Opinion
No. 25566
Decided April 15, 1936.
Building and loan associations — Passbook rules and regulations contract governing assignment of savings accounts — Consent to assignment or transfer prerequisite — Savings accounts not set off against mortgage indebtedness.
ERROR to the Court of Appeals of Cuyahoga county.
Messrs. Bernon, Mulligan Keeley, for plaintiff in error.
Messrs. Feldman Feldman, for defendants in error.
This cause came on to be heard upon the transcript of the record of the Court of Appeals of Cuyahoga county, and was argued by counsel.
Prior to January 23, 1934, the Jakubcins became owners, by assignment, of three savings accounts of three depositors in The Tatra Savings Loan Company, aggregating $3864, the assignments of the savings accounts appearing on the inside of the back cover of each passbook evidencing the savings accounts. On that date the Jakubcins owed the savings and loan company $3819.20 on a joint note secured by real estate mortgage. The Jakubcins tendered to the savings and loan company the three passbooks, demanded that there be applied so much of the amount due the Jakubcins upon the passbooks as would pay in full the amount due on the mortgage and offered to sign withdrawal receipts or other documents in order to enable the Jakubcins to make such application, but the savings and loan company refused to make such set-off. Thereupon the Jakubcins brought suit in the Court of Common Pleas to require the savings and loan company to make such set-off.

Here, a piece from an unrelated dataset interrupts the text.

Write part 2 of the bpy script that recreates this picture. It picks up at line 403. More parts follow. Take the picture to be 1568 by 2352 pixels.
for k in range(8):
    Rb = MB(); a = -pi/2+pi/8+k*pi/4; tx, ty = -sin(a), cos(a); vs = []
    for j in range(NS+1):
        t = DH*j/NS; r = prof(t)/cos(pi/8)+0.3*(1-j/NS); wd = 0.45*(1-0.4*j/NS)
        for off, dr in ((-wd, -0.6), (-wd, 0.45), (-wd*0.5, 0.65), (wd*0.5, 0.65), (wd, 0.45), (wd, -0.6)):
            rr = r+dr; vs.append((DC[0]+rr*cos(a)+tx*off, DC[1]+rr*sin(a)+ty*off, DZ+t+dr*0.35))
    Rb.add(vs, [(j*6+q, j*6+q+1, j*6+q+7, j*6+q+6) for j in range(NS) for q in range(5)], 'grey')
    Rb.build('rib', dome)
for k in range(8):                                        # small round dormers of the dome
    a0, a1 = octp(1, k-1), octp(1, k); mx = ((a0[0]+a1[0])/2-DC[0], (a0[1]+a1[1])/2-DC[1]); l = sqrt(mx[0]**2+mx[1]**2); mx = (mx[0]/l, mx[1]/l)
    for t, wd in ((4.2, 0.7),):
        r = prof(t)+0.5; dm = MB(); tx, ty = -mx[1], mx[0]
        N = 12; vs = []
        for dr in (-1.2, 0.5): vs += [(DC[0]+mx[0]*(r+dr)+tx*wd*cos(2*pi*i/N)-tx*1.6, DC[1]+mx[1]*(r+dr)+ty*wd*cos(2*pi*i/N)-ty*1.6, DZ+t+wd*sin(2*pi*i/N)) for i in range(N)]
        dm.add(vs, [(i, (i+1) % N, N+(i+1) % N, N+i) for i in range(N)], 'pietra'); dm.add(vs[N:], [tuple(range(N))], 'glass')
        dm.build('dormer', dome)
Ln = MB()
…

The savings and loan company in its second amended answer pleaded a rule and regulation, contained in the passbook, providing that no assignment or transfer of a passbook or a deposit would be recognized unless the consent of the company was first obtained and a memorandum thereof entered therein; that the savings and loan company never consented to the assignment of the savings accounts to the Jaknbcins, and that the accounts stood in the names of the assignors of the passbooks on the books of the savings and loan company. The amended answer also pleaded that the savings and loan company offered to accept a credit on the passbooks up to 50 per cent. of the mortgage indebtedness, and the remaining 50 per cent. in cash, which the Jakubcins refused to accept.
The Court of Common Pleas sustained a demurrer to the second amended answer, and a like judgment was entered by the Court of Appeals on appeal.
On consideration whereof it is ordered and adjudged that the judgment of the Court of Appeals be, and the same hereby is, reversed on authority of Royon, Admr., v. Greenstein, 122 Ohio St. 340, 171 N.E. 595, and this cause is remanded to the Court of Appeals with direction to overrule the demurrer to the amended answer.
Judgment reversed.
WEYGANDT, C.J., STEPHENSON, JONES, MATTHIAS, DAY and ZIMMERMAN, JJ., concur.